Behavioural Plasticity in Prey-Size Selectivity of the Blue Crab Callinectes sapidus Feeding on Bivalve Prey

Abstract

Prey-size selectivity of predators can play an important role in determining the predators' impact on their prey. In marine systems, a pattern of preference for small-sized molluscan prey is widespread among crustacean predators, even though predators are often able to consume prey over a wider size range. In laboratory tests the blue crab Callinectes sapidus showed preference for smaller individuals of the hard clam Mercenaria mercenaria. This was true for crabs starved for different durations of time, prior to experiment. Hungrier crabs tended to be less selective than the less hungry ones, although not significantly so. In order to determine whether such selectivity is hard-wired (i.e. engrained) or can be modified through experience, adult blue crabs were tested for preference between two different sizes of hard clams after a phase of conditioning on different combinations of live and sham (i.e. empty valves glued together and deployed in living position) clams of the two sizes. In the conditioning trial, crabs consumed more sham clams of both sizes than live clams, although sham clams did not yield any energy return. The greater consumption of sham clams by blue crabs might be explained by the lower cost of crushing dead clam shells, as dead shells seemed to be more brittle than the live ones.
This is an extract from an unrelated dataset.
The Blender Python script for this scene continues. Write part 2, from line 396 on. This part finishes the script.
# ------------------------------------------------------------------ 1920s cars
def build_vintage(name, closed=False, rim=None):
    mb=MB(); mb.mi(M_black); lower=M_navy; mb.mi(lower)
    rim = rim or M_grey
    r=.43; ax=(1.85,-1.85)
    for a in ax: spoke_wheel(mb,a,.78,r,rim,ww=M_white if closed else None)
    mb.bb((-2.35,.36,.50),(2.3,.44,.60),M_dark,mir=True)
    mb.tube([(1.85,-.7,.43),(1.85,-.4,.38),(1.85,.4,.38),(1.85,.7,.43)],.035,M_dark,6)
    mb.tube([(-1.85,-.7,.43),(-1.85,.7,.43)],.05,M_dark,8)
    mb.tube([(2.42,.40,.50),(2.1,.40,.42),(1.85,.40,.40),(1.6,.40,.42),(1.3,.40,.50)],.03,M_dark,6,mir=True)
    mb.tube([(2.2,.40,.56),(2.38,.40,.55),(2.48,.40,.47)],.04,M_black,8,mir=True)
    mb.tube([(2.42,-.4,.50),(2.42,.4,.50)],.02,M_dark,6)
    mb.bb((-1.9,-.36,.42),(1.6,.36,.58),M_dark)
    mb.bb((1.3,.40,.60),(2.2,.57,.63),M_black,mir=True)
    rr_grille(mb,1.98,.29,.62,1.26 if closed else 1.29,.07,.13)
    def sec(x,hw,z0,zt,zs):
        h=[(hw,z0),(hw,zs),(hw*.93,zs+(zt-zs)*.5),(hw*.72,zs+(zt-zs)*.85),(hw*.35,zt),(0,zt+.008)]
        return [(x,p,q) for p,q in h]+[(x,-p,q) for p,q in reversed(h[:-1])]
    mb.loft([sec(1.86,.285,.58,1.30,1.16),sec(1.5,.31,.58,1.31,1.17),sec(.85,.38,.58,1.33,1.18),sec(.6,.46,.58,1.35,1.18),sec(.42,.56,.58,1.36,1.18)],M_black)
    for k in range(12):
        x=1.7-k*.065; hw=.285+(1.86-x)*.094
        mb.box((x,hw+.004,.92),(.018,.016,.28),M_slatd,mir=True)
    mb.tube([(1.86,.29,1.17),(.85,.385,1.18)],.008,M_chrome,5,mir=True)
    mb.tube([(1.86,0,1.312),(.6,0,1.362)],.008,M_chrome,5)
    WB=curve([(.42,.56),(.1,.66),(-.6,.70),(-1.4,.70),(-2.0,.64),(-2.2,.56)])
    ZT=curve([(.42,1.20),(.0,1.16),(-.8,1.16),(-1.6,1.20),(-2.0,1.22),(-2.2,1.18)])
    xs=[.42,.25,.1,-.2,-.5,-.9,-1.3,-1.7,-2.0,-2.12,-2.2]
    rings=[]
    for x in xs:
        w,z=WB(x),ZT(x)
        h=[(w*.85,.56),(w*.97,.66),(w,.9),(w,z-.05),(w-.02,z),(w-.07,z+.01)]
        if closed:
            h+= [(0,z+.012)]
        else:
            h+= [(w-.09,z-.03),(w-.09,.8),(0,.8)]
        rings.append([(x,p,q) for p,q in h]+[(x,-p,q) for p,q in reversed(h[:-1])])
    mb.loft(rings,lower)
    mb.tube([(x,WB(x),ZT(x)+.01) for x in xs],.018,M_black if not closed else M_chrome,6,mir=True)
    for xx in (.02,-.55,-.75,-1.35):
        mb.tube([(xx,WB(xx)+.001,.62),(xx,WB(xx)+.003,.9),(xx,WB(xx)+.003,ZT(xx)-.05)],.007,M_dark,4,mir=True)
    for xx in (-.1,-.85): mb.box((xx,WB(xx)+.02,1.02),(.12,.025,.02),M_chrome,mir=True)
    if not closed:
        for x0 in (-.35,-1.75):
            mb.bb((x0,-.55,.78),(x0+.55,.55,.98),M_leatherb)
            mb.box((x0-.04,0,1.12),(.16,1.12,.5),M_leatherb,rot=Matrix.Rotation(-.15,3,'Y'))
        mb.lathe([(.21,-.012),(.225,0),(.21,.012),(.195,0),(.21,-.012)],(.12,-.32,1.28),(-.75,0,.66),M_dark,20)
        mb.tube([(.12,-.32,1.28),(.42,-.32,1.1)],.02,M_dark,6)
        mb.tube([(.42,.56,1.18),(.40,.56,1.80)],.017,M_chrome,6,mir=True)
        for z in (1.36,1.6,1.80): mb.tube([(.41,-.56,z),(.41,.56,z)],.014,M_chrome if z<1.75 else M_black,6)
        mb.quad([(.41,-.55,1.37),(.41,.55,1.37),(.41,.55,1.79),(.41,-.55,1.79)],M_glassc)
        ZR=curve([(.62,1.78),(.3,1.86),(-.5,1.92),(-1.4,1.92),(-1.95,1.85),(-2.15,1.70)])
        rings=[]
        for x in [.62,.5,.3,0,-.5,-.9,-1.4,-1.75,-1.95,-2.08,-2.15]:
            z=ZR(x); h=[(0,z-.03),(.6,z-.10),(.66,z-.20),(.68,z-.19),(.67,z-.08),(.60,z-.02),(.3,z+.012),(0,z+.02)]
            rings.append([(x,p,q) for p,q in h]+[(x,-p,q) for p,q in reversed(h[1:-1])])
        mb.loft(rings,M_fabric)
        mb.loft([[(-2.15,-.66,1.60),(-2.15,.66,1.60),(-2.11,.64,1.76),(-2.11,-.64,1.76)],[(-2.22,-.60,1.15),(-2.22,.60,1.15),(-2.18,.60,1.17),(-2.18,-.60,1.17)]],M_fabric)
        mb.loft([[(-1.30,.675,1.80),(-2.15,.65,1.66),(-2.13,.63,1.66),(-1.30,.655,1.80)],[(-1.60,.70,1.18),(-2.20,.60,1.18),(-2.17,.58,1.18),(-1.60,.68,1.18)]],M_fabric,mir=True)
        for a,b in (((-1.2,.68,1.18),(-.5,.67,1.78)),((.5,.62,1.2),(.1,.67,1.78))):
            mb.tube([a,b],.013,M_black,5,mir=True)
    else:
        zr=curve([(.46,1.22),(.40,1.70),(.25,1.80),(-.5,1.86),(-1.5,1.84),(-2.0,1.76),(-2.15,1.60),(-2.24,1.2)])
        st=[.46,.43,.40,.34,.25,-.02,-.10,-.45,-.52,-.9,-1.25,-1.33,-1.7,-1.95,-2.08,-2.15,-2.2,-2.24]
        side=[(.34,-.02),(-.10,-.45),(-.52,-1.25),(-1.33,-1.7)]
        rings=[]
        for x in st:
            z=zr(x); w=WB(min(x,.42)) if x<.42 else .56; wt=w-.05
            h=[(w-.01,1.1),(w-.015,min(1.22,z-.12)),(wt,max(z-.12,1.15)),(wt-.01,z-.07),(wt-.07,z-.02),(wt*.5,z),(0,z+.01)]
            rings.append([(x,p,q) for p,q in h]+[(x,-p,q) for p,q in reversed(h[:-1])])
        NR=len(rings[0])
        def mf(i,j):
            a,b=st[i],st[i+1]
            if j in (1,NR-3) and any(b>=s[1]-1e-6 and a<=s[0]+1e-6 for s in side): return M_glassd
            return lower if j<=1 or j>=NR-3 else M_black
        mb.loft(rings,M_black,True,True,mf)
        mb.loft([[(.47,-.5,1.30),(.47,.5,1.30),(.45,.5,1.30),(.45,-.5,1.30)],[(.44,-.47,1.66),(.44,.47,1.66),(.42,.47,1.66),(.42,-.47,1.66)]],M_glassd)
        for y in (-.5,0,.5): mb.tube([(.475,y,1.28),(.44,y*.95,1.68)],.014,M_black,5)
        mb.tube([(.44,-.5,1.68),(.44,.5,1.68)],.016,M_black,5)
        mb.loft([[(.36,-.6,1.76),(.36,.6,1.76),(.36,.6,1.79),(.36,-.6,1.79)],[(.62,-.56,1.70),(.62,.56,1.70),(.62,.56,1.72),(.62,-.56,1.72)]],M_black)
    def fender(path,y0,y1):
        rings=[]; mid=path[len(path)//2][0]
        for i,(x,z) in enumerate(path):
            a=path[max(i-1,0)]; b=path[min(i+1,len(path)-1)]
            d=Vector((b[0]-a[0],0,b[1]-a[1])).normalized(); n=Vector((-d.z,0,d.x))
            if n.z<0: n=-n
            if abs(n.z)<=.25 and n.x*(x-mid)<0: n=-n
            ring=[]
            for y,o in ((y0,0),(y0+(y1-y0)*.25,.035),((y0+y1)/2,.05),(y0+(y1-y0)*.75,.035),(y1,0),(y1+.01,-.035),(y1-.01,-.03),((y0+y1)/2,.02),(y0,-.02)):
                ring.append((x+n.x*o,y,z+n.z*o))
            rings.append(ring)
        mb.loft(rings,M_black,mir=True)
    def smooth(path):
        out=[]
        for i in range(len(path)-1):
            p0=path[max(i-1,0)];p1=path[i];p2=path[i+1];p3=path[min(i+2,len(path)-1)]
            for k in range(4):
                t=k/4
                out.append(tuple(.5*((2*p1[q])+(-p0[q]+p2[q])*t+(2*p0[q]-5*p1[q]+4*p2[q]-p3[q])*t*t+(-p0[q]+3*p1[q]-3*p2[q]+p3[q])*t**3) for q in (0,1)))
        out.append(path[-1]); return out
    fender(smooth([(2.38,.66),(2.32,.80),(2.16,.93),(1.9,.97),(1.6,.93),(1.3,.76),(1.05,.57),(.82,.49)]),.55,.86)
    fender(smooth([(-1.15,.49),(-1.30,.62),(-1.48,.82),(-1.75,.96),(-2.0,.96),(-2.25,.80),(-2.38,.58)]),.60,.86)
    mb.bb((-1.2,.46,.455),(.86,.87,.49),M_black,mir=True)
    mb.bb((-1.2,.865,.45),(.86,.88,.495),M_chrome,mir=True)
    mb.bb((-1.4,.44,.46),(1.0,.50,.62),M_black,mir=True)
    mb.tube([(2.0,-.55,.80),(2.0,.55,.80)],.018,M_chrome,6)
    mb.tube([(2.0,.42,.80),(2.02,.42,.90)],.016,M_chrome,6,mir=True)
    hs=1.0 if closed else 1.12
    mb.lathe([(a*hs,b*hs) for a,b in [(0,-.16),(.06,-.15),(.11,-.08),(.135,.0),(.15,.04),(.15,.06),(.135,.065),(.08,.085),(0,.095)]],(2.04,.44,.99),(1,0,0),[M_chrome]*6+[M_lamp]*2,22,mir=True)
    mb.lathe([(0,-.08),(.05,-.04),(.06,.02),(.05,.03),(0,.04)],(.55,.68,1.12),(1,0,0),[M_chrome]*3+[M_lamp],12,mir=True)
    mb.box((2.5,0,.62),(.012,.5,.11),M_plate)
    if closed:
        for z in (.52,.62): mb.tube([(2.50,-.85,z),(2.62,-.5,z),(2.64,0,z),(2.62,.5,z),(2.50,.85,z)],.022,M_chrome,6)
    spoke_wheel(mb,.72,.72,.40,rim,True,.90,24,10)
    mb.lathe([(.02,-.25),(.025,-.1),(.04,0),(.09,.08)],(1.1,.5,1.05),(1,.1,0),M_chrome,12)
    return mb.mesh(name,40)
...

Conditioning significantly affected size selectivity in the subsequent test trial. Crabs assigned to different conditioning treatments consumed significantly different proportions of large clams in the test trial. In particular, crabs that had consumed greater proportions of large (sham) clams during the conditioning trial also ate significantly greater proportions of large (live) clams in the test trial than those which had consumed greater proportions of small (sham) clams during conditioning. These results indicate that the blue crabs' preference for small-sized clams does not result from a fixed decision rule and suggest that crabs might modify their preferences through experience. Furthermore, the relative strength of shells seemed more important than profitability ratios in determining patterns of prey-size consumption. An understanding of what perceptual and cognitive constraints underlie feeding preferences of'keystone' marine predators could help in making predictions about the impact of such predators on prey communities.